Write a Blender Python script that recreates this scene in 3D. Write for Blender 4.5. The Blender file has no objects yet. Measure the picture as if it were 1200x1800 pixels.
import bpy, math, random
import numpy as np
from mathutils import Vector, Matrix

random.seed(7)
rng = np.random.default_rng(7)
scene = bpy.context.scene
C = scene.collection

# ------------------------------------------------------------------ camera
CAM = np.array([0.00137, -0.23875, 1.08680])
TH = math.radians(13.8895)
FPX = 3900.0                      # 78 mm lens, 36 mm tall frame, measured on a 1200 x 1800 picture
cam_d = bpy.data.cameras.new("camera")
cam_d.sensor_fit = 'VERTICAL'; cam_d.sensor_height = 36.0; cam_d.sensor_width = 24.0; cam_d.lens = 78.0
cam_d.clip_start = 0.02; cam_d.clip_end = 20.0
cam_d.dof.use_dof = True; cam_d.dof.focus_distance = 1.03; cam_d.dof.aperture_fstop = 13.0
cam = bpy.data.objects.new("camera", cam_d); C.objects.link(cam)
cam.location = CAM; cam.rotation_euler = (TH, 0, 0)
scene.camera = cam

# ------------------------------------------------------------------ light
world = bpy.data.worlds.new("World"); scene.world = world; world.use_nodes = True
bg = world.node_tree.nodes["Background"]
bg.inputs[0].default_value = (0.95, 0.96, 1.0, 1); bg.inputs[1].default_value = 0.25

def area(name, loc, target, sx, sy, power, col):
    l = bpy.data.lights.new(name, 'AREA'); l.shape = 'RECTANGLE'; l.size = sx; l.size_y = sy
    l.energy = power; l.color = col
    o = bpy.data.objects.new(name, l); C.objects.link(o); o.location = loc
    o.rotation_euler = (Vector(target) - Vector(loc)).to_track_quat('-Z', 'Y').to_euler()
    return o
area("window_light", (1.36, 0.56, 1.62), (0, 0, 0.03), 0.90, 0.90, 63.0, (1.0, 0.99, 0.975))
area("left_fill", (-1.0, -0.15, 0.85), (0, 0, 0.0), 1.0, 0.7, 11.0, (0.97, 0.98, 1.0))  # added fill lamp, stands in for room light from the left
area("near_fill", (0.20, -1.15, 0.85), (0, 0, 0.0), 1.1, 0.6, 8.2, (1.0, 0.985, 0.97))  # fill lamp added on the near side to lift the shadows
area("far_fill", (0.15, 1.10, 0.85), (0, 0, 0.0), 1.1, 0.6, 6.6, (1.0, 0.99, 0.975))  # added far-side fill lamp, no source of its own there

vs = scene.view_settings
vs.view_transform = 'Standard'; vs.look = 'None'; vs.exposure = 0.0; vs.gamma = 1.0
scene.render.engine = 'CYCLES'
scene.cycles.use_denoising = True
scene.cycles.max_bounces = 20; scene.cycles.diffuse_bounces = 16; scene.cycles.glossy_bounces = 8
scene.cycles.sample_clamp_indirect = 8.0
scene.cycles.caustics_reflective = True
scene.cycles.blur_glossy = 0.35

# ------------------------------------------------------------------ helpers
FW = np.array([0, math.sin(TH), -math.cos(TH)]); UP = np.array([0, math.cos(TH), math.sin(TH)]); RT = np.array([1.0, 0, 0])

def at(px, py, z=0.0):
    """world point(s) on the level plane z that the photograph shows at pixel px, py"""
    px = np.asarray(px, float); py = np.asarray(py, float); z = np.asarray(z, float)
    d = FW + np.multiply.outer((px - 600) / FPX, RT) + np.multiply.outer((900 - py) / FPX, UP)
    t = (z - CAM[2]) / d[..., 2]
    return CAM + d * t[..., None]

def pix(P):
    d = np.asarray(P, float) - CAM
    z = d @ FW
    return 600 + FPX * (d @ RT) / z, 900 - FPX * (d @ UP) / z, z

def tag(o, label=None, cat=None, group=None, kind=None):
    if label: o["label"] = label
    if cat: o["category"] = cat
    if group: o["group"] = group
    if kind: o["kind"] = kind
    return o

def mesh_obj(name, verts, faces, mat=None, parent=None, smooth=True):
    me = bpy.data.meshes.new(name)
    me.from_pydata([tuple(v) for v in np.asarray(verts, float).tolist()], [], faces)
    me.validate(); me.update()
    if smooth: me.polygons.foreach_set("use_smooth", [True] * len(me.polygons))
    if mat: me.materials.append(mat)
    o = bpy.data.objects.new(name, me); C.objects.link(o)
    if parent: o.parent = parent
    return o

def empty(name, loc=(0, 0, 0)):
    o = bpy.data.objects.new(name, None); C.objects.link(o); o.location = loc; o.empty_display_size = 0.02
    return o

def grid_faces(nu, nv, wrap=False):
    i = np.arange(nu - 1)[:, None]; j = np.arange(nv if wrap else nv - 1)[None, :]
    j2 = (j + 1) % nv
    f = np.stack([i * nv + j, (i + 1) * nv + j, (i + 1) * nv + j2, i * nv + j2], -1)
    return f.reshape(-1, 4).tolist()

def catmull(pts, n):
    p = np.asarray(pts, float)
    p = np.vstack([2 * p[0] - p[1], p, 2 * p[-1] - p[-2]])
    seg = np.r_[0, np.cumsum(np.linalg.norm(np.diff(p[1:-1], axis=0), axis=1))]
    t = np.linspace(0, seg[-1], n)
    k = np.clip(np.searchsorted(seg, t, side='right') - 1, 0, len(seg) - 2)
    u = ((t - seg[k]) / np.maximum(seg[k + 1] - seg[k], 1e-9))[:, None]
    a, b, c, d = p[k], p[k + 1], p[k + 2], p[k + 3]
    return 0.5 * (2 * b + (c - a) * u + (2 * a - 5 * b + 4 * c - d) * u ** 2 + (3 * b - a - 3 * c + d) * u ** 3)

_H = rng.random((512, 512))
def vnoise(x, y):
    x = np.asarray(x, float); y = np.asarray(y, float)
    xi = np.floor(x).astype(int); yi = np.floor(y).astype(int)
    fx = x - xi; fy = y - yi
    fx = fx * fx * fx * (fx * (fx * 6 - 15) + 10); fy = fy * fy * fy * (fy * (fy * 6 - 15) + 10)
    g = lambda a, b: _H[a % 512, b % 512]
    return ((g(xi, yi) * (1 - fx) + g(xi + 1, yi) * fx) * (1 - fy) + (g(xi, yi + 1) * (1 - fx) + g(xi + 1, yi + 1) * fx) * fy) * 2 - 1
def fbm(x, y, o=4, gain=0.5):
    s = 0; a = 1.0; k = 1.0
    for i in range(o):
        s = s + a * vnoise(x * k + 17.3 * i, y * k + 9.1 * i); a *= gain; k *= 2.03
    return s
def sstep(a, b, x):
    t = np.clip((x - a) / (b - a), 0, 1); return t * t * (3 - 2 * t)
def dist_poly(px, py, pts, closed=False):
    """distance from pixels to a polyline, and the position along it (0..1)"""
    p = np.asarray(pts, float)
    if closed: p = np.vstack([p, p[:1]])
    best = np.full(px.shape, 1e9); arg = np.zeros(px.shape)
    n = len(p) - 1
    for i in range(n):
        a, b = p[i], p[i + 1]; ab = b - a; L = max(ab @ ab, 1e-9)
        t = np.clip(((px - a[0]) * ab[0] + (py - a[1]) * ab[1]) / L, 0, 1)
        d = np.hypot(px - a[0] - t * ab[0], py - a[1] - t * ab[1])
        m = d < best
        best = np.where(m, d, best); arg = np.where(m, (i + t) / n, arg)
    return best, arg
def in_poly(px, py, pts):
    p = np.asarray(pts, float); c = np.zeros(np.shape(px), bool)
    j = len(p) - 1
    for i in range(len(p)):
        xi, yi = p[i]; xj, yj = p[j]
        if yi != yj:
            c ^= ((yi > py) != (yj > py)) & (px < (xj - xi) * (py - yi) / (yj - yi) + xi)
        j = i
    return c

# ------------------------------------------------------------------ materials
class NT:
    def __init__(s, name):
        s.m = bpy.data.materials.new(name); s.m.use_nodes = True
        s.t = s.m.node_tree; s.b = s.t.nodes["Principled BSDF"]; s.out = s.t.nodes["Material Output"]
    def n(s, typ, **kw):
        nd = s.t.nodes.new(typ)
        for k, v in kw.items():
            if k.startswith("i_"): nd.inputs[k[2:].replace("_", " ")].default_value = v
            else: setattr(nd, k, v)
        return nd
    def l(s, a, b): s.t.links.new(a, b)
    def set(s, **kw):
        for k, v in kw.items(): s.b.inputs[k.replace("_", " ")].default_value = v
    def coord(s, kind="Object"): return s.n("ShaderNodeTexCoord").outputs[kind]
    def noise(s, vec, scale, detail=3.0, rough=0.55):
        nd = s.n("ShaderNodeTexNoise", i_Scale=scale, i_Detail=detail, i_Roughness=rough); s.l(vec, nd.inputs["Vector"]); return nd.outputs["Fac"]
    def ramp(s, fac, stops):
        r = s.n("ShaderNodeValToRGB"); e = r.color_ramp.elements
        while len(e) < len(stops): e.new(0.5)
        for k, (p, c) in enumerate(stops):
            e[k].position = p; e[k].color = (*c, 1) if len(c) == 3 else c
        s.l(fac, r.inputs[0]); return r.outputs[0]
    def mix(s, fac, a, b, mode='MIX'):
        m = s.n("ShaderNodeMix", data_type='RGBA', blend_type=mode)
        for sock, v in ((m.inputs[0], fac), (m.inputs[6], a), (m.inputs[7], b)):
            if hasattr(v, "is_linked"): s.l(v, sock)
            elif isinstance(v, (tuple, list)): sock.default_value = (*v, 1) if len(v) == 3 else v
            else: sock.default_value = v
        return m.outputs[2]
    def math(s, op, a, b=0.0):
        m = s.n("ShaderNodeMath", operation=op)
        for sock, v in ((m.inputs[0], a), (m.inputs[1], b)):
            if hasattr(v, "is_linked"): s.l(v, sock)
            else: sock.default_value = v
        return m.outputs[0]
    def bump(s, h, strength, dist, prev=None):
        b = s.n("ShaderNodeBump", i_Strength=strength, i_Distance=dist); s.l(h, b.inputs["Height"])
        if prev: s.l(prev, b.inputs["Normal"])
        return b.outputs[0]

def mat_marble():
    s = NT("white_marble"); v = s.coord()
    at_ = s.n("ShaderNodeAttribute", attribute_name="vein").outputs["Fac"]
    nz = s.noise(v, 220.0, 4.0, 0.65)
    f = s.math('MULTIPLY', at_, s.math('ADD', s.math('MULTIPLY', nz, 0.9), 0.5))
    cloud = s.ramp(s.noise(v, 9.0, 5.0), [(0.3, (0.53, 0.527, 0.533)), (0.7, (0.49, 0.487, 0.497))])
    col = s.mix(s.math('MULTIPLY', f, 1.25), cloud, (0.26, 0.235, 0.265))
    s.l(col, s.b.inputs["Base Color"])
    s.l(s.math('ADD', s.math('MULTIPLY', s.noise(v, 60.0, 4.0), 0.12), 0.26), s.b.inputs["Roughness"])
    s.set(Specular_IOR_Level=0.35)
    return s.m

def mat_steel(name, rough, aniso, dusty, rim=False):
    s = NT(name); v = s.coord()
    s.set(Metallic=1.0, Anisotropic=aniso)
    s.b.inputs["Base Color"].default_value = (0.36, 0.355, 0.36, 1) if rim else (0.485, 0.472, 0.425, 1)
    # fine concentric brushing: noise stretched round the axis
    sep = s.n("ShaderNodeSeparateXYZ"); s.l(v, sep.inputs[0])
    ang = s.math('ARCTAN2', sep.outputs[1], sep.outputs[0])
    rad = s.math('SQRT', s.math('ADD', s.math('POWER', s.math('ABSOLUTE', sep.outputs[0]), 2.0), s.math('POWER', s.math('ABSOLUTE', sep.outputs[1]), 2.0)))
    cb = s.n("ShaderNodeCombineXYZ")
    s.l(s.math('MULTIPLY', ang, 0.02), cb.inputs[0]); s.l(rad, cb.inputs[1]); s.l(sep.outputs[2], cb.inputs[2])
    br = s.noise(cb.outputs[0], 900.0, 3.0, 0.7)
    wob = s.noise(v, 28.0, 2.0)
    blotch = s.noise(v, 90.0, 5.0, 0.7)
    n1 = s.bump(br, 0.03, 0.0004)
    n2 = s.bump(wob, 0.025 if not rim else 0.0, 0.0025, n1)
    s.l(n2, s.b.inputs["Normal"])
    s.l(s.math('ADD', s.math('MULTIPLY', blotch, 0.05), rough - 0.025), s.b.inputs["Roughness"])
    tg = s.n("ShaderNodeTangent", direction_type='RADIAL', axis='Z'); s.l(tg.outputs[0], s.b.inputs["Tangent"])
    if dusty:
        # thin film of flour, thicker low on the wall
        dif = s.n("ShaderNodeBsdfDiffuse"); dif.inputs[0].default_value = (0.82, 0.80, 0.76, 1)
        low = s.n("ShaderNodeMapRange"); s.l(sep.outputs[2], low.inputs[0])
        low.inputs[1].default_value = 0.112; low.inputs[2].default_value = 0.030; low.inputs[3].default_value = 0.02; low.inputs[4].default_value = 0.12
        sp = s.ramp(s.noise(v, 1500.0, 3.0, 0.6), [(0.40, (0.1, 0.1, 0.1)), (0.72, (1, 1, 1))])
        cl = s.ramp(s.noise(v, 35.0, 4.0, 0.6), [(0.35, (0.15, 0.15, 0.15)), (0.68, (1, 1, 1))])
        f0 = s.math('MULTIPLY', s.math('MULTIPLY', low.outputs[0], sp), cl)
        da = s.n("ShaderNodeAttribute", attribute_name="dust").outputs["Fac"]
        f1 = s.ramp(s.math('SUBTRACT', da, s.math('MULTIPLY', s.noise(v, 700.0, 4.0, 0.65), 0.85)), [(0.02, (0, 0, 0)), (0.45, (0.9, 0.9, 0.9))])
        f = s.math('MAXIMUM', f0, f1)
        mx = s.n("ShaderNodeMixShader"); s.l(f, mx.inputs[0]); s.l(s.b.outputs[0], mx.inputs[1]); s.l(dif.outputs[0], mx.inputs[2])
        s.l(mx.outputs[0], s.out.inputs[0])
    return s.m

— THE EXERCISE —
Repeat, exactly and only, the lines from the beginning of the material through the line that contains "from mathutils import Vector, Matrix".

— RESPONSE TO THIS EXERCISE —
Write a Blender Python script that recreates this scene in 3D. Write for Blender 4.5. The Blender file has no objects yet. Measure the picture as if it were 1200x1800 pixels.
import bpy, math, random
import numpy as np
from mathutils import Vector, Matrix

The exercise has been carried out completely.